Unfortunately I did get some glares, stares, and disapproving head shakes. What is up with old people and their ways of forgetting what it was like to have little ones running around? And seriously! What is UP with the young people who have NEVER had kids and their glares and stares? Wooowy! Are they in for a treat when they begin their own journey through parenthood! Fortunately I have gotten to the point in my short journey through motherhood where I just don't care anymore what other people think of how my kids behave. They may think I'm a terrible mom for allowing my child to run wild in the store, but I know without a doubt that they must have forgotten their "weak" moments as a parent. And to you who don't have kids yet...just you wait!
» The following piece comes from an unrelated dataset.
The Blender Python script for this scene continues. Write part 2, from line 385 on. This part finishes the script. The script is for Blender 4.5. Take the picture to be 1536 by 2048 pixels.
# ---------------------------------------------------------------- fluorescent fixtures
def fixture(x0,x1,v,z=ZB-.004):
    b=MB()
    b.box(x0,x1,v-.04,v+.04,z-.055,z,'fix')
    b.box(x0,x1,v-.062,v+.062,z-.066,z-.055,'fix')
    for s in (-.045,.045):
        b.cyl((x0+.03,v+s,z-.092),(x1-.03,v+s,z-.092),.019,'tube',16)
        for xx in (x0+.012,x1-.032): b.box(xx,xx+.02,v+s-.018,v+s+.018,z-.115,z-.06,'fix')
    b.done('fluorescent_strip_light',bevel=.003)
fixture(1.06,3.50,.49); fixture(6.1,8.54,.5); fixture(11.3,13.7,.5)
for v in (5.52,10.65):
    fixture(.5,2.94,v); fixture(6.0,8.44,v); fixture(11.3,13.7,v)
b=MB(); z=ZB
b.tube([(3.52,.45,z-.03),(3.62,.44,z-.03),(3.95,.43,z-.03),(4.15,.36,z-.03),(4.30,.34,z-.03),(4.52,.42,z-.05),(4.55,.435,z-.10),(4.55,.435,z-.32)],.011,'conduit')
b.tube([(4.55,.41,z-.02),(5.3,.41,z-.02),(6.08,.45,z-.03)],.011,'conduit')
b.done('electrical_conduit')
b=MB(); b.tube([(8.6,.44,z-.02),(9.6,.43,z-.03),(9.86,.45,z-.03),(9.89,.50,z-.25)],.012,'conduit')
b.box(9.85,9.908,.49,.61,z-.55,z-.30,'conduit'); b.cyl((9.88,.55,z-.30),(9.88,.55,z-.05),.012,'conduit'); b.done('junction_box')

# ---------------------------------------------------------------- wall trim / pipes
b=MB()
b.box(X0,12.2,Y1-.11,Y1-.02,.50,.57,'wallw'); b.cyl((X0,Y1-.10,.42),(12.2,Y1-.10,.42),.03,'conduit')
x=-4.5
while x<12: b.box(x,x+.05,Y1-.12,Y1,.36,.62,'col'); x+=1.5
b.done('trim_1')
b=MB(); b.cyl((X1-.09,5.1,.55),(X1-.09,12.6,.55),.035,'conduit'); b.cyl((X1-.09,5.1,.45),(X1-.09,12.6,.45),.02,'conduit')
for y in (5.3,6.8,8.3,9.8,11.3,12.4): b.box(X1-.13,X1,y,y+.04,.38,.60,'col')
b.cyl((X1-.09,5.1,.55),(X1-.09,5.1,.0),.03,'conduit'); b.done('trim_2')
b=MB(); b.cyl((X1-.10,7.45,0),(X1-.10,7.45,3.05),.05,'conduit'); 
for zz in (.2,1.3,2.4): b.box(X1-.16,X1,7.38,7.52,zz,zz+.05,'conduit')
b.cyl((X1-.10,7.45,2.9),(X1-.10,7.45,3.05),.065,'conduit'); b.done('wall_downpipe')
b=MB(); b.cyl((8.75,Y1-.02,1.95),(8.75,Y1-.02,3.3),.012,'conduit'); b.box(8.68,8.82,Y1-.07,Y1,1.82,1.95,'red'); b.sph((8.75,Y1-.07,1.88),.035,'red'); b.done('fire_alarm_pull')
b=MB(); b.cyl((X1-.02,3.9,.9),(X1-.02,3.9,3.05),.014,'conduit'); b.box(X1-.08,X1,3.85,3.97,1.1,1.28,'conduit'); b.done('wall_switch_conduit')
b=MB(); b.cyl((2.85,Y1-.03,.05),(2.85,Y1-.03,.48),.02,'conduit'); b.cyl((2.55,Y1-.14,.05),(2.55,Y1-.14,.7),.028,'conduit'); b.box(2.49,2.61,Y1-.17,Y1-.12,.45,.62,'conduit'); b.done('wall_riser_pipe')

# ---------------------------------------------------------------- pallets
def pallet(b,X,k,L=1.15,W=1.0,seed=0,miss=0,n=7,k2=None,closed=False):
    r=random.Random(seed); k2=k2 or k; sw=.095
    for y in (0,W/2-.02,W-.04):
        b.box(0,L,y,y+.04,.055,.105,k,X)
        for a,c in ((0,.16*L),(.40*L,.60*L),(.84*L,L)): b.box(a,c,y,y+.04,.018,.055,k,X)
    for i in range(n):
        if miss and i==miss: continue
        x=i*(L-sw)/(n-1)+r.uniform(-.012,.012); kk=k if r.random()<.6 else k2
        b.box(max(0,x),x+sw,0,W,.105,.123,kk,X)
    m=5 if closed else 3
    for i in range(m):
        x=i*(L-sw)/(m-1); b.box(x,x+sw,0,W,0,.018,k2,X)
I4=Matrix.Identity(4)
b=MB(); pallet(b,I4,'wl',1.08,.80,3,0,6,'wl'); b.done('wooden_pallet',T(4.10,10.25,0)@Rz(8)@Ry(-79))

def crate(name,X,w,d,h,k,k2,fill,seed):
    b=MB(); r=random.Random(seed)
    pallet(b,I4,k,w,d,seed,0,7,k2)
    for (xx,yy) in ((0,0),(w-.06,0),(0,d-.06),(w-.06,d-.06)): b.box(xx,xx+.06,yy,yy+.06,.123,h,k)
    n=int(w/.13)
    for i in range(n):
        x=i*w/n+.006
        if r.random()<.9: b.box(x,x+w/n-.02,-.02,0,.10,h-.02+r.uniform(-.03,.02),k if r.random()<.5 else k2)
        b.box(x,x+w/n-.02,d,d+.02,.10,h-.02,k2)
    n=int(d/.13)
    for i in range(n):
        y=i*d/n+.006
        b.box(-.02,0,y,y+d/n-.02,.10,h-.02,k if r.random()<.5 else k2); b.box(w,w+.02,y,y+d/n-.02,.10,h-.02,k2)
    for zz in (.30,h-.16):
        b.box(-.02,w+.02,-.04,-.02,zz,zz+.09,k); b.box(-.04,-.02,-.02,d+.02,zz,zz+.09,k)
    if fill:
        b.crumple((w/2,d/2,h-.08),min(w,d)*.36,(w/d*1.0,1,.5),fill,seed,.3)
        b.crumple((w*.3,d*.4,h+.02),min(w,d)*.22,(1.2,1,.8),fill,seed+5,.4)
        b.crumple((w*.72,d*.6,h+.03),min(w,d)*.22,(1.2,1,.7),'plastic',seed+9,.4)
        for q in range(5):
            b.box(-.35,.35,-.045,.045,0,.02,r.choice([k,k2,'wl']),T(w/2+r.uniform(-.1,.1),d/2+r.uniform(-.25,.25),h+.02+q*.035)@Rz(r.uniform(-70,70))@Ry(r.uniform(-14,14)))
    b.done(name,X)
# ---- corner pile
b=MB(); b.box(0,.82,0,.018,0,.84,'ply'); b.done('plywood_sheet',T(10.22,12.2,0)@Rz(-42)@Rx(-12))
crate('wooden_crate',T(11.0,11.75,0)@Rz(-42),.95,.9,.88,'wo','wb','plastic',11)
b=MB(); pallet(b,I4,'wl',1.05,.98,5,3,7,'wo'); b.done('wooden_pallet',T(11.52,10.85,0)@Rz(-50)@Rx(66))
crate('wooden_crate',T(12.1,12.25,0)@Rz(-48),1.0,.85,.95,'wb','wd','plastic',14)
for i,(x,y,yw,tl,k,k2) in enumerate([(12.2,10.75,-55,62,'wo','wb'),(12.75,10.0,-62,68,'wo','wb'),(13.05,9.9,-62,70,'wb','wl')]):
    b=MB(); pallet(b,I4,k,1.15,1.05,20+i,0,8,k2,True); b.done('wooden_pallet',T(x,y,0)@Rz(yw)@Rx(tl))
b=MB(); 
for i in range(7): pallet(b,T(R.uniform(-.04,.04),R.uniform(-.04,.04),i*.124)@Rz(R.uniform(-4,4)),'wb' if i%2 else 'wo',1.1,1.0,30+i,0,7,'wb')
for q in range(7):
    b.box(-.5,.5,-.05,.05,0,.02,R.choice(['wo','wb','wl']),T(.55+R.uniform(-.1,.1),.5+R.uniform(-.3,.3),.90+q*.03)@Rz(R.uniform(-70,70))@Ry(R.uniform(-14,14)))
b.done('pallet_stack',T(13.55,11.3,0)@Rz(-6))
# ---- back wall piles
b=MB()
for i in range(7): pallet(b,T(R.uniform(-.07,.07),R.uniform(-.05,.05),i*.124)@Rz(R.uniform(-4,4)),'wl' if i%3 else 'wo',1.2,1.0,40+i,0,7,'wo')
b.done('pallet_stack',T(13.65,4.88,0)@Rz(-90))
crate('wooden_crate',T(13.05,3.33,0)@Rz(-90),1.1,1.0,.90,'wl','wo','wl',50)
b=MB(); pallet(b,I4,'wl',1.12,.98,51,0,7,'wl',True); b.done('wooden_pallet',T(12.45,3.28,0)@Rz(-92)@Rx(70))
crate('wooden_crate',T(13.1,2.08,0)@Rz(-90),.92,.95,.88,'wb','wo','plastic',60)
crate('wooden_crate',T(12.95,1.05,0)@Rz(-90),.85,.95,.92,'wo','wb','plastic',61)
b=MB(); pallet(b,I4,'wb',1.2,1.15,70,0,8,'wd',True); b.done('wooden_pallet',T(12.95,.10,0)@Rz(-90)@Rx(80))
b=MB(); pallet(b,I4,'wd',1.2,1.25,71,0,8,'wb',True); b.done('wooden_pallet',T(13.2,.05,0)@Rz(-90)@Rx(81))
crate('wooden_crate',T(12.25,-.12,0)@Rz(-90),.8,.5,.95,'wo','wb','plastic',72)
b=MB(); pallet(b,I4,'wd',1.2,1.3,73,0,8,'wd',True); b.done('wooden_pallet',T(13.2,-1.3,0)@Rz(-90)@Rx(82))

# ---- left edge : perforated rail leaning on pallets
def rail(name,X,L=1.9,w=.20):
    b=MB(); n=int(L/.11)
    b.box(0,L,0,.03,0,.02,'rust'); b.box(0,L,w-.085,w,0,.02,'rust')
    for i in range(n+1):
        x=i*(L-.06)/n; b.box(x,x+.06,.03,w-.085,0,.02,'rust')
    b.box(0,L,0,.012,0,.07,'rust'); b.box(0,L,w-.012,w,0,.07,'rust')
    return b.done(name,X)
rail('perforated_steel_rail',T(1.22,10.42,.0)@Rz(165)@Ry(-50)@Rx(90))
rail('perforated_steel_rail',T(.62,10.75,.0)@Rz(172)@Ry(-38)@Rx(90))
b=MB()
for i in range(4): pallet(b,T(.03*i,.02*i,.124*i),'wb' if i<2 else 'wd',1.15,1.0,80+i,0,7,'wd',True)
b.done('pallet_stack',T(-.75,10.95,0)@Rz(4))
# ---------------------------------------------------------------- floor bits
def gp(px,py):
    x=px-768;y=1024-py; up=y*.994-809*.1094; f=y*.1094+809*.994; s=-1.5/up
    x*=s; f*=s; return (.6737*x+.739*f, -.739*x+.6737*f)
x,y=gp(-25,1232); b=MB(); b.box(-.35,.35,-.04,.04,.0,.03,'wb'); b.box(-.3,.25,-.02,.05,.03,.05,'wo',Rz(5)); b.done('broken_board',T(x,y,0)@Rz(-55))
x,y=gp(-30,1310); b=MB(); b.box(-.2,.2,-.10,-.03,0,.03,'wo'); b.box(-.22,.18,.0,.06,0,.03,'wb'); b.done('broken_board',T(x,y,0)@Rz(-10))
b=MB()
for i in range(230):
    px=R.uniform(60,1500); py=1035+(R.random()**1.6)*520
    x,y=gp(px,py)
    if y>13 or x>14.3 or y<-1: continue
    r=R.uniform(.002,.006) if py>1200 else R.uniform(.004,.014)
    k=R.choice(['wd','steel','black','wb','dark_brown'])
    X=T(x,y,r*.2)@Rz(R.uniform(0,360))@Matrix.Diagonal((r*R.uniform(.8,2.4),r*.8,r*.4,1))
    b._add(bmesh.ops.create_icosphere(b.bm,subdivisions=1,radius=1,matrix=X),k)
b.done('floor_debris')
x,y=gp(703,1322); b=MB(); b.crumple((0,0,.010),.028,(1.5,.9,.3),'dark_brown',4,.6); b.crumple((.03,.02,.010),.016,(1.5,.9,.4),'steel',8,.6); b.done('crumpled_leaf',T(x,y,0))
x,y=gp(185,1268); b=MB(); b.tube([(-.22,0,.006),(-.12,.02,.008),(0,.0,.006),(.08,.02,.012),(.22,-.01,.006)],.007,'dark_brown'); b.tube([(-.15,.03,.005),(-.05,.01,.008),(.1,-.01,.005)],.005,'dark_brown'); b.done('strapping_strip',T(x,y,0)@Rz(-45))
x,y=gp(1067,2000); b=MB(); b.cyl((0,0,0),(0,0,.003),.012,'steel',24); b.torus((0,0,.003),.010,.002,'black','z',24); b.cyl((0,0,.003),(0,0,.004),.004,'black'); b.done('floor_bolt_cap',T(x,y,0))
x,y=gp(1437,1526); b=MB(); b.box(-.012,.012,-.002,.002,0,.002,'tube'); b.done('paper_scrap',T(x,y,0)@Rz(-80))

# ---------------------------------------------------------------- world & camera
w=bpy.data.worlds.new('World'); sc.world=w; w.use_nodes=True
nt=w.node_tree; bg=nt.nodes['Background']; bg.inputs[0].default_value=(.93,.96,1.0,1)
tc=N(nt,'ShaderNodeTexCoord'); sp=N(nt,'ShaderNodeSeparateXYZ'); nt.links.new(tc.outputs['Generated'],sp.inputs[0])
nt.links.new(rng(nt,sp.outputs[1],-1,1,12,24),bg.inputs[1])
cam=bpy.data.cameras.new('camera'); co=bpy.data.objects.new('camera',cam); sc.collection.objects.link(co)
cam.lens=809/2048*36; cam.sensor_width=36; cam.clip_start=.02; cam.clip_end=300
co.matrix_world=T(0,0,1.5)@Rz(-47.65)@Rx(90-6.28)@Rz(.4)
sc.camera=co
After getting in the car I decide (like any other insane mother after a crazy shopping trip), that hey! Kaitlyn is doing better, let's run by Starbucks and get her some more sugar (and of course me a pumpkin spiced late) and try going to Lowes! Hehehe. Sometimes I think God just stands up in heaven and shakes his head laughing at us.

We get to Lowes and I have a brilliant idea! I'm going to put both kids in the stroller this time! Yes! They will both be strapped in and all will be GREAT! Well, they were ok while in the store. It wasn't until we got to the car when all hell broke loose. Kaitlyn really wanted to unlock the car, but couldn't figure out how to put the key in the key-hole. She starts screaming and yelling again as I take the keys away and open the car. While I'm putting the now crying Liam in the car Kaitlyn takes off down across the parking lot toward the entrance to Lowes. I'm sure I was quite the sight chasing my 2-year-old down the parking lot! Oh well, I don't care, right? :)

We did make it home safely. I did manage to get most of the seeds we needed, but most importantly, we survived. I am "one of those moms" and yes, I love my kids.